Wednesday, December 8, 2010

Sagflation May Make Consumer Stocks A Minefield

The 2010 herd movement into consumer discretionary has produced strong movements in many stocks, as highlighted by the 25+% increase in the sector YTD. The sector now trades at a beefy 22x TTM earnings. I understand that this is a sector that has traditionally outperformed the market during periods of economic recovery but the market appears to expect great things in this segment. Another sector that has typically led the market during recoveries is financials, which has increased a more modest 5% YTD, highlighting the non-traditional nature of this recovery.

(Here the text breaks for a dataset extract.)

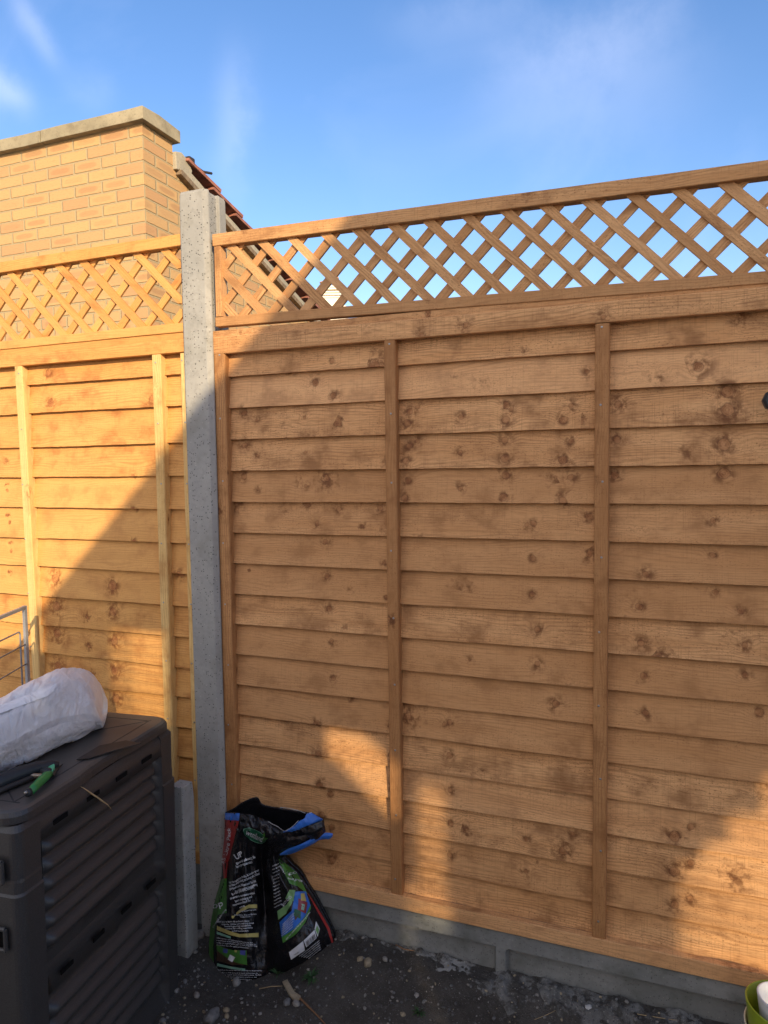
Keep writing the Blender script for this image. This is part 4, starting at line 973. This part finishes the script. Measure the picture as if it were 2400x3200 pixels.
# ------------------------------------------------------------------ SOIL BAG
def c6(X, Y): return ((600 + X * .31646) / KD, (2450 + Y * .31646) / KD)
FR = [  # rows bottom -> top; (X, Y, world y)
 [(215, 2010, -.125), (300, 2050, -.150), (430, 2062, -.160), (570, 2020, -.160), (740, 1935, -.150), (930, 1860, -.14), (1200, 1745, -.10), (1400, 1600, -.045)],
 [(165, 1800, -.120), (270, 1850, -.165), (420, 1880, -.185), (580, 1870, -.180), (740, 1800, -.150), (930, 1720, -.165), (1170, 1600, -.130), (1390, 1490, -.050)],
 [(170, 1560, -.100), (260, 1600, -.155), (410, 1630, -.180), (570, 1640, -.170), (735, 1600, -.125), (910, 1520, -.155), (1110, 1400, -.130), (1300, 1310, -.050)],
 [(195, 1330, -.085), (260, 1370, -.140), (400, 1400, -.165), (560, 1410, -.155), (730, 1400, -.100), (880, 1330, -.140), (1050, 1230, -.125), (1210, 1140, -.050)],
 [(235, 1130, -.070), (290, 1160, -.120), (410, 1190, -.150), (560, 1200, -.140), (720, 1190, -.080), (860, 1150, -.125), (990, 1080, -.115), (1135, 1020, -.050)],
 [(290, 930, -.060), (340, 950, -.105), (430, 960, -.135), (560, 960, -.125), (700, 980, -.070), (820, 960, -.110), (930, 930, -.105), (1050, 895, -.055)],
 [(300, 740, -.055), (350, 750, -.095), (440, 740, -.120), (550, 740, -.115), (680, 760, -.070), (780, 780, -.095), (850, 790, -.095), (940, 800, -.060)],
 [(320, 560, -.055), (380, 560, -.090), (470, 550, -.110), (570, 560, -.110), (690, 610, -.085), (780, 665, -.095), (840, 700, -.095), (880, 716, -.075)],
 [(325, 420, -.055), (390, 410, -.085), (480, 405, -.105), (590, 430, -.115), (740, 505, -.115), (850, 575, -.120), (1040, 585, -.115), (1250, 555, -.080)],
 [(330, 285, -.050), (400, 278, -.070), (480, 290, -.085), (610, 310, -.095), (760, 375, -.100), (905, 465, -.115), (1060, 435, -.115), (1295, 345, -.070)]]
BKR = [(330, 278, -.030), (410, 238, -.030), (520, 168, -.030), (640, 130, -.030), (700, 200, -.034), (870, 235, -.036), (1050, 265, -.034), (1190, 285, -.030)]
def cr(p0, p1, p2, p3, t_): return .5 * ((2 * p1) + (p2 - p0) * t_ + (2 * p0 - 5 * p1 + 4 * p2 - p3) * t_ ** 2 + (-p0 + 3 * p1 - 3 * p2 + p3) * t_ ** 3)
FA = np.array(FR, float)
def up_axis(A, n):
    m = A.shape[0]; out = []
    for i in range((m - 1) * n + 1):
        k = min(i // n, m - 2); t_ = (i - k * n) / n
        out.append(cr(A[max(k - 1, 0)], A[k], A[k + 1], A[min(k + 2, m - 1)], t_))
    return np.array(out)
NB, NA = 14, 16
G = up_axis(FA, NB); G = np.swapaxes(up_axis(np.swapaxes(G, 0, 1), NA), 0, 1)   # (rows, cols, 3)
nr_, nc_ = G.shape[:2]
S3 = np.zeros_like(G)
for i in range(nr_):
    for j in range(nc_):
        X, Y, yy = G[i, j]; b_ = i / NB; a = j / NA
        edge = min(1, min(a, 7 - a) / .5); lo_ = min(1, b_ / .6)
        # pinched vertical pleats around the waist, broad dents elsewhere
        pl = .0075 * math.exp(-((b_ - 5.2) / 2.1) ** 2) * math.sin(a * 6.5 + 1.4 * nz(b_ * .8, a, 1)) * edge
        pl += .005 * nz(a * 1.6, b_ * 1.1, 4) * edge + .0035 * nz(a * 4, b_ * 2.2, 9) * edge
        if b_ > 7.6: pl += .006 * nz(a * 3, b_ * 3, 12) * edge
        p = py(*c6(X, Y), yy + pl * lo_)
        if i == nr_ - 1 and a > 3.2: p.z += .003 * nz(a * 14, 1, 1)
        S3[i, j] = p
bag = empty('soil_bag', (.16, -.12, -.27), 'torn open black plastic bag of topsoil with printed text, slumped against the fence', 'bag')
mb = MB(); mb.grid([[Vector(S3[i, j]) for j in range(nc_)] for i in range(nr_)])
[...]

Under my sagflation theme, the next year likely exhibits increasing instability in prices and relatively modest real economic growth. The price instability may ultimately come out in rising CPI numbers, however I believe a more likely scenario is distinct bubbles in segments of the world economies as central banks continue activist policies and exert pressure on exchange markets. I would argue the rising inflation in China and Brazil are a couple proof points of this price instability. Within the U.S., the price instability has revolved around producer prices, with these price increases accelerating to 4-6% in 2010 after declining 2.6% in 2009.

My point in this post is that consumer discretionary is a minefield, in my view. As highlighted by the lower-than-expected guidance from Talbots, ticker TLB, fickle consumer tastes can take down a stock fairly quickly. I also believe consumers remain very price conscience. However, the real reason for my general skepticism about consumer discretionary, as a whole, is rising costs in cotton and potentially oil pressuring margins. So far I suspect companies have offset rising costs by substituting for lower quality materials and altering the mix of products marketed and emphasized in stores. A combination of rising interest rates on consumer debt (tamping down demand) and rising production costs (hurting margins) may ultimately prove the discretionary part of consumer discretionary.

A broader point, and one I expect to explore further in later posts, is that the current stock rally likely continues for a couple quarters but is based more on nominal growth than real growth.